5. Developer is $3 worse off than if the customer had never purchased the app in the first place.

Great deal for Apple, not-so-great for developers.

magnafides says:

Re: RTFA, people!

Yeah, it didn’t seem that complicated to me either.

For the fanboys trying to justify this as a “cost-recovering” measure, please explain how Apple’s costs for serving a $50 app are 10x as much as for a $5 app. Even better, please explain how an app download costs Apple even a penny.

D0M1N8R says:

Re: Re: RTFA, people!

I certainly do not consider my self to be a apple fan boy. I tried and returned the iPhone. I dont own a MAC. I dont even use itunes. But because I or anyone else disagrees we must be fan boys! How convenient it must be to put a label on everyone whom does not agree with you.

Why not justify why you do not agree and be constructive?

magnafides says:

Re: Re: Re: RTFA, people!

I actually did justify my position, if you read closely. Presumably, charging developers a fee when an app is returned is to recover some fixed cost to support the download/return process. Keeping the 30% does not support that premise–it is just a money grab.

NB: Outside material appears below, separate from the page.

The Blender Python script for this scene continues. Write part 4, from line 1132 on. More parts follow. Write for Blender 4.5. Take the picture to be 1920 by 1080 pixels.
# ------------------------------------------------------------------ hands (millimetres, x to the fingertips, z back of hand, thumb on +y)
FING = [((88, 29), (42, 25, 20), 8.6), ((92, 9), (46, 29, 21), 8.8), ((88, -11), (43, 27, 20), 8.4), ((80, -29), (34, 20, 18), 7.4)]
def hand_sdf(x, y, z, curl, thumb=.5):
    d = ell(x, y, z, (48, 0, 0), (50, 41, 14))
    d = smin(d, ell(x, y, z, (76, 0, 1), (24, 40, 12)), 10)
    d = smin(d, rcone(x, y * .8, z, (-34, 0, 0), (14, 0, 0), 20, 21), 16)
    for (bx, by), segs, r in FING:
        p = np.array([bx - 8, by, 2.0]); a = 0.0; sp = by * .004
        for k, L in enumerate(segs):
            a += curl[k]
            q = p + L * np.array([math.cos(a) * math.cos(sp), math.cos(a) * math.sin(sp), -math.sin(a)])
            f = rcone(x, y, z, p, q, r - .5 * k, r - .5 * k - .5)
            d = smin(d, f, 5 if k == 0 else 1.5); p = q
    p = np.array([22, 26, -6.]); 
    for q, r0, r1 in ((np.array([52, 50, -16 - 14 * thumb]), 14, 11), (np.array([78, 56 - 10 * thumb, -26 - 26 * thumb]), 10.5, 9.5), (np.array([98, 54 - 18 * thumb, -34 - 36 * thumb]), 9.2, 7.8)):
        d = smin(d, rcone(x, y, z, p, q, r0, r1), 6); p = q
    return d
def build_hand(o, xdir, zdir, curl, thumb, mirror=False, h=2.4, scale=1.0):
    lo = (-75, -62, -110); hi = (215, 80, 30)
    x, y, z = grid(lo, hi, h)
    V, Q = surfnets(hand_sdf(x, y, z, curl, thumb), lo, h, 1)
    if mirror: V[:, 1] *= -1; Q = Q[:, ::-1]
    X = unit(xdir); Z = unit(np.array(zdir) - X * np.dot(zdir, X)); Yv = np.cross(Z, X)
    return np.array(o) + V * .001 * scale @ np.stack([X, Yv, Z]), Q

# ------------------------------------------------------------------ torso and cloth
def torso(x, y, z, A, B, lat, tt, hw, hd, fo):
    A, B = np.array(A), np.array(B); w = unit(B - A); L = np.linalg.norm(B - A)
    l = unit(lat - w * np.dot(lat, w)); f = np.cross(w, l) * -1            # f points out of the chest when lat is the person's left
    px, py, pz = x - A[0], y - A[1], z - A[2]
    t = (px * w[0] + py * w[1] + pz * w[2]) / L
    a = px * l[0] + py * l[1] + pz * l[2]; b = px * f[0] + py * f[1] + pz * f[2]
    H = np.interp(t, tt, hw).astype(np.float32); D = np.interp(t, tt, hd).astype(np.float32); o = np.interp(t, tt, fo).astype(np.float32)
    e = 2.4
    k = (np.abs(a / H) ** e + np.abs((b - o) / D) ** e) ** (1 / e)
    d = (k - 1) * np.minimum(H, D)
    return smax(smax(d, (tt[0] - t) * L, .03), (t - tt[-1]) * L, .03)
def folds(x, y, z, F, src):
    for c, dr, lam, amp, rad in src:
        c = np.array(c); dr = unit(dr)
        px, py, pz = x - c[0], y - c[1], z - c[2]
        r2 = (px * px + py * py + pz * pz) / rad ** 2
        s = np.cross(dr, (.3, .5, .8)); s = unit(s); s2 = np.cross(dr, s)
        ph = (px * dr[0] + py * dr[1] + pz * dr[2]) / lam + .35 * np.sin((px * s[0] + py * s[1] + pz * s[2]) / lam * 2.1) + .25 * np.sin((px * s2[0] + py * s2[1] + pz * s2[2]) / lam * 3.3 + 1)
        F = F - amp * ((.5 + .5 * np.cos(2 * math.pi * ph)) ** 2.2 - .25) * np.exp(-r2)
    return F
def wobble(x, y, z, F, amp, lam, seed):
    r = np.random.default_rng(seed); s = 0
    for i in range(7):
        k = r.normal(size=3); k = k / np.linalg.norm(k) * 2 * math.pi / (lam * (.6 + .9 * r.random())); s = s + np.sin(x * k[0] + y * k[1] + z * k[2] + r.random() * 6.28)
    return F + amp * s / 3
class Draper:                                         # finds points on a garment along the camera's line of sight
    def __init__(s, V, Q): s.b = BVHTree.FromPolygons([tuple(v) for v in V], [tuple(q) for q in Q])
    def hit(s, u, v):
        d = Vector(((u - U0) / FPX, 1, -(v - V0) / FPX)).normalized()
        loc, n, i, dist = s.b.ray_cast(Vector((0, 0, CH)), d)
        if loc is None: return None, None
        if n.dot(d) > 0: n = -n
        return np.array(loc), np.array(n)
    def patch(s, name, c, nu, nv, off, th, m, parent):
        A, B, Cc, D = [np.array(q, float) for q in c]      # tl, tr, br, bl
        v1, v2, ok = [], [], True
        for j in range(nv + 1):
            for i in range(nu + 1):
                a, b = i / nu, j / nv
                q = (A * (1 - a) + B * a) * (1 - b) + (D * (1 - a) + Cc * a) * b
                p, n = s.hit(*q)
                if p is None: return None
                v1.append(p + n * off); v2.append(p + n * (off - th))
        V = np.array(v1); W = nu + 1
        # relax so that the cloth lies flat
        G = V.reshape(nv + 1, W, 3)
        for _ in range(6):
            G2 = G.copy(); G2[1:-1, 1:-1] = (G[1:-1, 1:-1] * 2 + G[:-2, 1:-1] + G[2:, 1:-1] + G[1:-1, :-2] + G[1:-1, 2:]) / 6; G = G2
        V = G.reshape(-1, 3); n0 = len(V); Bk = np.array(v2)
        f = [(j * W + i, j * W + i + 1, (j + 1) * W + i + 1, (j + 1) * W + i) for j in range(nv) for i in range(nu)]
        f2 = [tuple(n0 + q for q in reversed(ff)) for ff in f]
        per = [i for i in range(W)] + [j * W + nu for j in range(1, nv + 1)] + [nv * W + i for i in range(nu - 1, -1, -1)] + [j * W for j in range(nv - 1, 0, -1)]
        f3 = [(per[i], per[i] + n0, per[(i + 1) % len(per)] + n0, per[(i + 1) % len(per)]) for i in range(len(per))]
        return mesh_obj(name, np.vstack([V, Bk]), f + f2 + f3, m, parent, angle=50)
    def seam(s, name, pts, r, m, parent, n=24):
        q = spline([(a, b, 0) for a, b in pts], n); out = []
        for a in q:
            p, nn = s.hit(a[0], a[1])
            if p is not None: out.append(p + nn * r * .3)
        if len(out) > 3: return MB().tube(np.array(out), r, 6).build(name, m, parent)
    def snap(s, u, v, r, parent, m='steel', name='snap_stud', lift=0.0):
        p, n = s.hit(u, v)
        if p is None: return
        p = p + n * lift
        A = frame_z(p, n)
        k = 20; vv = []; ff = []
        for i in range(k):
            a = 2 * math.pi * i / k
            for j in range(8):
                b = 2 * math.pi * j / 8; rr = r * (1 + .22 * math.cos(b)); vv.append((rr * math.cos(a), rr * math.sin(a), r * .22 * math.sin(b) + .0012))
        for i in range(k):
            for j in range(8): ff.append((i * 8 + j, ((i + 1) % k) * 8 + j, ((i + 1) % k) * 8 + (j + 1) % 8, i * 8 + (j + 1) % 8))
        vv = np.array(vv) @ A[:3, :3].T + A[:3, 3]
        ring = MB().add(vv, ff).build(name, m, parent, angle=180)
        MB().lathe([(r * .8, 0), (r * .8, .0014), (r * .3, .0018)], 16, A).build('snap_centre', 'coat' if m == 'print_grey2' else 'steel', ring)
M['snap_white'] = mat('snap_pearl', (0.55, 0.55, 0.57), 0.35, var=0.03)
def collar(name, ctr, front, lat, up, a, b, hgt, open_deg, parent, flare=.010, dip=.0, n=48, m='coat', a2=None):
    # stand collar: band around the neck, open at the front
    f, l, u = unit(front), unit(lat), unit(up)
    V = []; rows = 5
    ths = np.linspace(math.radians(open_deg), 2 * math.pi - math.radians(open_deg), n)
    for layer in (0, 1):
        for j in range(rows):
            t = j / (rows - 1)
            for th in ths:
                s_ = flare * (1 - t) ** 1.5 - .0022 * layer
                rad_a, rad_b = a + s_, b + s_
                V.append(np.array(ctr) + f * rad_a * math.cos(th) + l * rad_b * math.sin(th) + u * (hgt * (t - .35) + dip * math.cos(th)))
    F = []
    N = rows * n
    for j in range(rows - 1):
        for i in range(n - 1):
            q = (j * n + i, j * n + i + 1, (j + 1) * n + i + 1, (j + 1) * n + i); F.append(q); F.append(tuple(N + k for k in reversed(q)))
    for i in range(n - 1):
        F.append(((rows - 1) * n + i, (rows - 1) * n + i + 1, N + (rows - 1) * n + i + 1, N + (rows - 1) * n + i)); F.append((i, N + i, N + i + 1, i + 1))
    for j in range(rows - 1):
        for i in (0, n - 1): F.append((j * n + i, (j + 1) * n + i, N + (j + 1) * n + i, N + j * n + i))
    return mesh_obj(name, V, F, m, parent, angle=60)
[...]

And to those who say that this will keep poor apps out of the app store, I’d have to ask why Apple doesn’t spend as much time testing apps for quality as they do rejecting them for arbitrary reasons. I mean, they ARE taking 30% for *something*, right?

Hector says:

Kind of like this

This should put a end to the pranksters whom charge some dumb fool $5k for a app that does nothing more then display a picture.. imagine the pay back for all them refunds.. Now whos laughing? LoL

But beyond that it should push developers into not rushing apps out and making sure for the money the customer is getting feature packed software.. It means now they need to rethink the value of their software before pushing it out to the public. Glitchy or over priced software will be penalized by consumer demanding refunds beyond the usual money back.

And to apples defense they should be paid for their services which made it possible to sell your product weather or not the general public likes or hates your product.